Dog watches dog 07.10.04

From left: the similarly sized Guardian and the Berliner Morgenpost

Optical delusion

Reluctant as Dog is to contradict the sage musings of the world’s
finest media pundit, Andrew Neil, it is time this column put to bed one
of the newspaper myths that the great man has helped to perpetuate.

In his piece for the Scotsman and Evening Standard about The
Guardian’s glacially-slow plan to change its format, Neil got himself
in something of a muddle. “Rusbridger’s template is the Berliner
Morgenpost,” he wrote. The delusion has since passed into media lore,
with a number of websites claiming the same thing.

But a change to the Morgenpost format would actually mean The
Guardian doing absolutely nothing – both are virtually the same size.

The Berliner format is named after the manufacturers’ name for the
press it will be printed on and has nothing whatever to do with the
Morgenpost.

Unless the whole thing is a brilliant Guardian spoof to force The
Daily Telegraph into making a rash change, while it unveils its new
look in 2006 – as the only remaining broadsheet.

 

Internal announcement from Quantum Business Media. Is that what they
mean by poacher turned gamekeeper? Or game eater turned poacher,
perhaps.

 

 

 

Would sir like the humble pie?

The new editor of the Daily Mirror in Northern Ireland, Greg Harkin, certainly knows how to make an impression on the boss.

A week into his role, Harkin was due at the Hilton Hotel in Belfast
for a dinner in aid of newspaper industry charity Newstraid, whose
chairperson in Northern Ireland is Joanne McGreevy – Daily Mirror
circulation, editorial and production director, and the woman who
controls Harkin’s budget.

Suited and booted, Harkin duly arrived at the Belfast hotel in time
for dinner, but was perplexed to find it strangely empty. The reason?
The do was actually taking place at a different Hilton hotel – in
Templepatrick, 15 miles away.

Fortunately, McGreevy was able to cover for his embarrassment in her
predinner address to the audience – by telling to them all to look for
a red-faced, breathless “Harkin” to come bursting through the doors
during their meal.

Maurice the majestic

Maurice Hamilton may be considered by some to be the king of
motorsports coverage, but even he was taken aback after being elevated
to royalty during a BBC Five Live discussion with Sheikh Maktoum of
Dubai last week.

The sheikh, a member of his country’s royal family, was introduced
by Nicky Campbell, who quite correctly called him “your highness”
throughout the discussion about his new venture, Dubai’s A1 Grand Prix.

But when Hamilton was brought in to give his views on the race, the Sheikh became a little confused.

“Thank you for those kind words, your majesty,” he told the baffled hack.

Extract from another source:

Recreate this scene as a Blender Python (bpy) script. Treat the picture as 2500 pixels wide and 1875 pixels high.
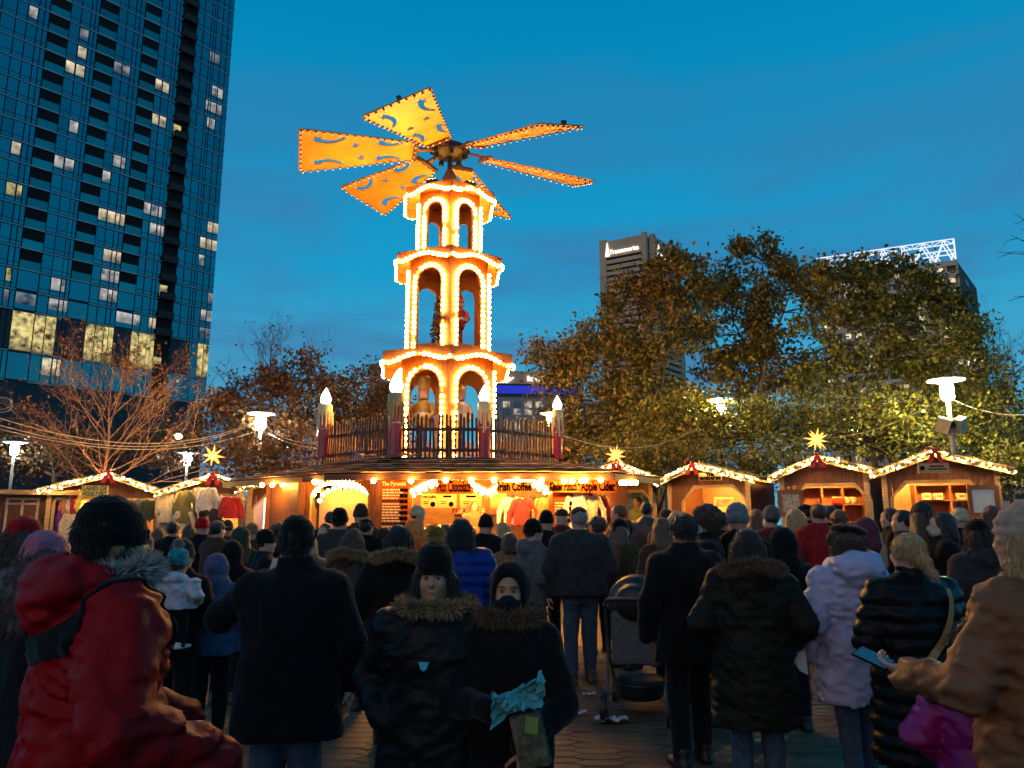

Delighted though Campbell was at the slip, he probably daren’t push
the ribbing too far. If he does, Hamilton could simply remind him of
his own gaffe the week before – when he had a sudden attack of the
Spoonerisms when introducing the master of the West Kent Hunt.

Outward bound Scotsmen are first to the glory

The occasionally vicious competition between hacks from rival
Scottish newspaper groups the Herald and the Scotsman spilled out into
the countryside last week.

The crews were vying to become the media’s “Best Urban Adventure
Team” in an all-day outward bound competition organised to promote
tourism website visitscotland.com.

The Glasgow Sunday Herald team swaggered in with a reputation as
hardened survival experts, while their Edinburgh-based competitors –
cruelly nicknamed “the aesthetes” – were not expected to see out the
day.

Yet it was the Scotsman Terriers who overcame the inclement weather to claim the crown.

“We really expected to win,” remarked a bedraggled Sunday Herald
hack after the event. “We started well, then it was downhill all the
way.”

Insert your own circulation joke here.

Inspired: Felix Dennis

Free drinks all round from thewolf in Keats’ clothing

The bearded bard returns. After the staggering sales success of his
debut volume of poetry A Glass Half Full, which, of course, had nothing
to do with the copious free wine dished out on the promotional tour,
Felix Dennis has brought out a new one, Lone Wolf.

Here is a taster, a homage to AE Houseman, from the new book: “Are
our presses rolling/Like thunder on the run,/The giant reels still
spinning,/Now I’m dead, my son?” “Aye, the presses thunder/The reels
are larger now,/The circulation’s way up;/Best you don’t know how.”